Scripts that build scenes
━━━━━━

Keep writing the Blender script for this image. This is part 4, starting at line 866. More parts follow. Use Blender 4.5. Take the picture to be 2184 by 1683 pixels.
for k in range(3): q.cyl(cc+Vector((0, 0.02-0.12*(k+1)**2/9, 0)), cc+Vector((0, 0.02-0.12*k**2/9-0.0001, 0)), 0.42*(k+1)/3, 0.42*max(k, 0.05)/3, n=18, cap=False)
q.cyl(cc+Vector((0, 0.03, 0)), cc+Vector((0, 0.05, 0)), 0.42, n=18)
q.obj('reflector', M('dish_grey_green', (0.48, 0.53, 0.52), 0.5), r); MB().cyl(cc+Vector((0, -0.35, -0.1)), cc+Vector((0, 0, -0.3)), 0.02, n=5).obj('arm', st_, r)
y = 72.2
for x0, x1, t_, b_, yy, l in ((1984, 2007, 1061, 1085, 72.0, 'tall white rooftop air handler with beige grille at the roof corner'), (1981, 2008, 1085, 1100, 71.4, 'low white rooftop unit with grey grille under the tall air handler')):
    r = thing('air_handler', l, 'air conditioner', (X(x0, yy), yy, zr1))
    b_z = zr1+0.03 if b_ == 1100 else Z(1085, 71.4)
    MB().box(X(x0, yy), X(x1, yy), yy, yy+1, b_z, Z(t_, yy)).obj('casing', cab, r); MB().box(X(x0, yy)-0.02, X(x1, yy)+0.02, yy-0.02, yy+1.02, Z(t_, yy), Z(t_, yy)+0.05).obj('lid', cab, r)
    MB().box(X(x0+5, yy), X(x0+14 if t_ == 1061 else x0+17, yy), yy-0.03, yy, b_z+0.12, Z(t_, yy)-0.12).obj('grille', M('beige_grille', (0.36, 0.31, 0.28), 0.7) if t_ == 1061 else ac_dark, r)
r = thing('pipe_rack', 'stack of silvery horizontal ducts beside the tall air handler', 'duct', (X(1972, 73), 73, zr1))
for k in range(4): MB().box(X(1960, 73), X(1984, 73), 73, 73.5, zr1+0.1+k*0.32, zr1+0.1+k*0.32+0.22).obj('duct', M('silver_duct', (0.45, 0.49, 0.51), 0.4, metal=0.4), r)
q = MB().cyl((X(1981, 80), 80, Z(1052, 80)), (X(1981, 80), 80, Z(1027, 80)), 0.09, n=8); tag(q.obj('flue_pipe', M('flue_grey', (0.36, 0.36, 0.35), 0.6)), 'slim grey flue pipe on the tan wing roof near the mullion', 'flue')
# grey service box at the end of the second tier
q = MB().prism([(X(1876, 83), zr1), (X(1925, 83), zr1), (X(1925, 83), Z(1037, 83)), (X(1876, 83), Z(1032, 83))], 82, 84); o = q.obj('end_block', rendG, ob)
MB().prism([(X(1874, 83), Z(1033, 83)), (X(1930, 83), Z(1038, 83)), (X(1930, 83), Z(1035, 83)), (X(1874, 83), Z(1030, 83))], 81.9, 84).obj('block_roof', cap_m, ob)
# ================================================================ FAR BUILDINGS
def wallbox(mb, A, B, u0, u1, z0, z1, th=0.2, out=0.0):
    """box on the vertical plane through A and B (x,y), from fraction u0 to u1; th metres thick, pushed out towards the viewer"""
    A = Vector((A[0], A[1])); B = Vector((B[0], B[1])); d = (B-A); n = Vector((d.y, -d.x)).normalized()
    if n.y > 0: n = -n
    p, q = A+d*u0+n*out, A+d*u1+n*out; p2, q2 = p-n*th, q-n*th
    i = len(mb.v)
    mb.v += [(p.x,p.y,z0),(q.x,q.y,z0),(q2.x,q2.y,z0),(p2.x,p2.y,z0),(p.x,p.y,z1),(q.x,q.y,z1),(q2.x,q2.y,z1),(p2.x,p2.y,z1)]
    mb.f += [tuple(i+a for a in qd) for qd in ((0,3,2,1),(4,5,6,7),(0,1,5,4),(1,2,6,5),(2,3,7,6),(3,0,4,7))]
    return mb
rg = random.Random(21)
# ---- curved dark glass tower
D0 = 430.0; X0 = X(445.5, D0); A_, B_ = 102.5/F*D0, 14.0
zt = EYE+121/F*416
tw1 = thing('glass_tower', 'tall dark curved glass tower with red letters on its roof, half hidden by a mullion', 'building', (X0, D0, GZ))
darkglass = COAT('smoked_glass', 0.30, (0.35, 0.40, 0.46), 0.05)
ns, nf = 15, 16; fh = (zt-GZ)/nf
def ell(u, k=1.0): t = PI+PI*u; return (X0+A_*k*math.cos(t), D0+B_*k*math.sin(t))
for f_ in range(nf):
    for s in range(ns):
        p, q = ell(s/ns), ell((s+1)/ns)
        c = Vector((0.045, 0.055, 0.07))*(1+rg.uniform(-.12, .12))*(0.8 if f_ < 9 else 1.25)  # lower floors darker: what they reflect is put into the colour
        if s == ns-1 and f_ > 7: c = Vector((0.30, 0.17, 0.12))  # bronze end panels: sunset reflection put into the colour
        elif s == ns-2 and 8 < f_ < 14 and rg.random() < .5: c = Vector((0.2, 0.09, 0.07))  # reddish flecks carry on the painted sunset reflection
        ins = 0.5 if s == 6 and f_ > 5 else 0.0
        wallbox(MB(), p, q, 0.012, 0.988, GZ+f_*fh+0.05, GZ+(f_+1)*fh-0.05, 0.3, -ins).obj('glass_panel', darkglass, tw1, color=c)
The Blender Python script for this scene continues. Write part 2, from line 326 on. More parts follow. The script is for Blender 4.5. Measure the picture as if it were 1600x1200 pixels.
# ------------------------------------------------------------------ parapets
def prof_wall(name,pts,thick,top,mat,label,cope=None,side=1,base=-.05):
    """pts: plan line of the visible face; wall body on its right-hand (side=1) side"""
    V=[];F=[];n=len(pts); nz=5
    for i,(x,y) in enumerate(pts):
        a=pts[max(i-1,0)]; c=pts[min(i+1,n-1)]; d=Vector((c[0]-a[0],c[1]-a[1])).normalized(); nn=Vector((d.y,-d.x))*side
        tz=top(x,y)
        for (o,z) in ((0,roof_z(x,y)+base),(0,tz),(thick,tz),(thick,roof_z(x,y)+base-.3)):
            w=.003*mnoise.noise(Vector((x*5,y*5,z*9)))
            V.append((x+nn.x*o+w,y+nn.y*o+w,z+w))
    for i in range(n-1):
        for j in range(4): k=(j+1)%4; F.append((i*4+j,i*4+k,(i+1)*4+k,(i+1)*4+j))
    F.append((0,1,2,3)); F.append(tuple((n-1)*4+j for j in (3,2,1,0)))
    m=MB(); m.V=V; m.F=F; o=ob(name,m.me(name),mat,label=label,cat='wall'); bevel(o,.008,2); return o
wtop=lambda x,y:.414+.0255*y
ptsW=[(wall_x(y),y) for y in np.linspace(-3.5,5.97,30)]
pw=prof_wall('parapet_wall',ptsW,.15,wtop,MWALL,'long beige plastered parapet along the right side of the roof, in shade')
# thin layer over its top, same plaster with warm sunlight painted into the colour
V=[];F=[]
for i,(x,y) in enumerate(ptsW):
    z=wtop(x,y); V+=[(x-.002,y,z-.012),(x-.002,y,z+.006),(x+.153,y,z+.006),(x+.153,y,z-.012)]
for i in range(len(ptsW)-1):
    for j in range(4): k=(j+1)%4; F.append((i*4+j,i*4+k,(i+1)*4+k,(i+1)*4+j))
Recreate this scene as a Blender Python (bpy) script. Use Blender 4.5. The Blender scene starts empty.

━━━━━━

Work to do
Recopy the entries above in their entirety, exactly.

Reply to the exercise
Keep writing the Blender script for this image. This is part 4, starting at line 866. More parts follow. Use Blender 4.5. Take the picture to be 2184 by 1683 pixels.
for k in range(3): q.cyl(cc+Vector((0, 0.02-0.12*(k+1)**2/9, 0)), cc+Vector((0, 0.02-0.12*k**2/9-0.0001, 0)), 0.42*(k+1)/3, 0.42*max(k, 0.05)/3, n=18, cap=False)
q.cyl(cc+Vector((0, 0.03, 0)), cc+Vector((0, 0.05, 0)), 0.42, n=18)
q.obj('reflector', M('dish_grey_green', (0.48, 0.53, 0.52), 0.5), r); MB().cyl(cc+Vector((0, -0.35, -0.1)), cc+Vector((0, 0, -0.3)), 0.02, n=5).obj('arm', st_, r)
y = 72.2
for x0, x1, t_, b_, yy, l in ((1984, 2007, 1061, 1085, 72.0, 'tall white rooftop air handler with beige grille at the roof corner'), (1981, 2008, 1085, 1100, 71.4, 'low white rooftop unit with grey grille under the tall air handler')):
    r = thing('air_handler', l, 'air conditioner', (X(x0, yy), yy, zr1))
    b_z = zr1+0.03 if b_ == 1100 else Z(1085, 71.4)
    MB().box(X(x0, yy), X(x1, yy), yy, yy+1, b_z, Z(t_, yy)).obj('casing', cab, r); MB().box(X(x0, yy)-0.02, X(x1, yy)+0.02, yy-0.02, yy+1.02, Z(t_, yy), Z(t_, yy)+0.05).obj('lid', cab, r)
    MB().box(X(x0+5, yy), X(x0+14 if t_ == 1061 else x0+17, yy), yy-0.03, yy, b_z+0.12, Z(t_, yy)-0.12).obj('grille', M('beige_grille', (0.36, 0.31, 0.28), 0.7) if t_ == 1061 else ac_dark, r)
r = thing('pipe_rack', 'stack of silvery horizontal ducts beside the tall air handler', 'duct', (X(1972, 73), 73, zr1))
for k in range(4): MB().box(X(1960, 73), X(1984, 73), 73, 73.5, zr1+0.1+k*0.32, zr1+0.1+k*0.32+0.22).obj('duct', M('silver_duct', (0.45, 0.49, 0.51), 0.4, metal=0.4), r)
q = MB().cyl((X(1981, 80), 80, Z(1052, 80)), (X(1981, 80), 80, Z(1027, 80)), 0.09, n=8); tag(q.obj('flue_pipe', M('flue_grey', (0.36, 0.36, 0.35), 0.6)), 'slim grey flue pipe on the tan wing roof near the mullion', 'flue')
# grey service box at the end of the second tier
q = MB().prism([(X(1876, 83), zr1), (X(1925, 83), zr1), (X(1925, 83), Z(1037, 83)), (X(1876, 83), Z(1032, 83))], 82, 84); o = q.obj('end_block', rendG, ob)
MB().prism([(X(1874, 83), Z(1033, 83)), (X(1930, 83), Z(1038, 83)), (X(1930, 83), Z(1035, 83)), (X(1874, 83), Z(1030, 83))], 81.9, 84).obj('block_roof', cap_m, ob)
# ================================================================ FAR BUILDINGS
def wallbox(mb, A, B, u0, u1, z0, z1, th=0.2, out=0.0):
    """box on the vertical plane through A and B (x,y), from fraction u0 to u1; th metres thick, pushed out towards the viewer"""
    A = Vector((A[0], A[1])); B = Vector((B[0], B[1])); d = (B-A); n = Vector((d.y, -d.x)).normalized()
    if n.y > 0: n = -n
    p, q = A+d*u0+n*out, A+d*u1+n*out; p2, q2 = p-n*th, q-n*th
    i = len(mb.v)
    mb.v += [(p.x,p.y,z0),(q.x,q.y,z0),(q2.x,q2.y,z0),(p2.x,p2.y,z0),(p.x,p.y,z1),(q.x,q.y,z1),(q2.x,q2.y,z1),(p2.x,p2.y,z1)]
    mb.f += [tuple(i+a for a in qd) for qd in ((0,3,2,1),(4,5,6,7),(0,1,5,4),(1,2,6,5),(2,3,7,6),(3,0,4,7))]
    return mb
rg = random.Random(21)
# ---- curved dark glass tower
D0 = 430.0; X0 = X(445.5, D0); A_, B_ = 102.5/F*D0, 14.0
zt = EYE+121/F*416
tw1 = thing('glass_tower', 'tall dark curved glass tower with red letters on its roof, half hidden by a mullion', 'building', (X0, D0, GZ))
darkglass = COAT('smoked_glass', 0.30, (0.35, 0.40, 0.46), 0.05)
ns, nf = 15, 16; fh = (zt-GZ)/nf
def ell(u, k=1.0): t = PI+PI*u; return (X0+A_*k*math.cos(t), D0+B_*k*math.sin(t))
for f_ in range(nf):
    for s in range(ns):
        p, q = ell(s/ns), ell((s+1)/ns)
        c = Vector((0.045, 0.055, 0.07))*(1+rg.uniform(-.12, .12))*(0.8 if f_ < 9 else 1.25)  # lower floors darker: what they reflect is put into the colour
        if s == ns-1 and f_ > 7: c = Vector((0.30, 0.17, 0.12))  # bronze end panels: sunset reflection put into the colour
        elif s == ns-2 and 8 < f_ < 14 and rg.random() < .5: c = Vector((0.2, 0.09, 0.07))  # reddish flecks carry on the painted sunset reflection
        ins = 0.5 if s == 6 and f_ > 5 else 0.0
        wallbox(MB(), p, q, 0.012, 0.988, GZ+f_*fh+0.05, GZ+(f_+1)*fh-0.05, 0.3, -ins).obj('glass_panel', darkglass, tw1, color=c)
The Blender Python script for this scene continues. Write part 2, from line 326 on. More parts follow. The script is for Blender 4.5. Measure the picture as if it were 1600x1200 pixels.
# ------------------------------------------------------------------ parapets
def prof_wall(name,pts,thick,top,mat,label,cope=None,side=1,base=-.05):
    """pts: plan line of the visible face; wall body on its right-hand (side=1) side"""
    V=[];F=[];n=len(pts); nz=5
    for i,(x,y) in enumerate(pts):
        a=pts[max(i-1,0)]; c=pts[min(i+1,n-1)]; d=Vector((c[0]-a[0],c[1]-a[1])).normalized(); nn=Vector((d.y,-d.x))*side
        tz=top(x,y)
        for (o,z) in ((0,roof_z(x,y)+base),(0,tz),(thick,tz),(thick,roof_z(x,y)+base-.3)):
            w=.003*mnoise.noise(Vector((x*5,y*5,z*9)))
            V.append((x+nn.x*o+w,y+nn.y*o+w,z+w))
    for i in range(n-1):
        for j in range(4): k=(j+1)%4; F.append((i*4+j,i*4+k,(i+1)*4+k,(i+1)*4+j))
    F.append((0,1,2,3)); F.append(tuple((n-1)*4+j for j in (3,2,1,0)))
    m=MB(); m.V=V; m.F=F; o=ob(name,m.me(name),mat,label=label,cat='wall'); bevel(o,.008,2); return o
wtop=lambda x,y:.414+.0255*y
ptsW=[(wall_x(y),y) for y in np.linspace(-3.5,5.97,30)]
pw=prof_wall('parapet_wall',ptsW,.15,wtop,MWALL,'long beige plastered parapet along the right side of the roof, in shade')
# thin layer over its top, same plaster with warm sunlight painted into the colour
V=[];F=[]
for i,(x,y) in enumerate(ptsW):
    z=wtop(x,y); V+=[(x-.002,y,z-.012),(x-.002,y,z+.006),(x+.153,y,z+.006),(x+.153,y,z-.012)]
for i in range(len(ptsW)-1):
    for j in range(4): k=(j+1)%4; F.append((i*4+j,i*4+k,(i+1)*4+k,(i+1)*4+j))
Recreate this scene as a Blender Python (bpy) script. Use Blender 4.5. The Blender scene starts empty.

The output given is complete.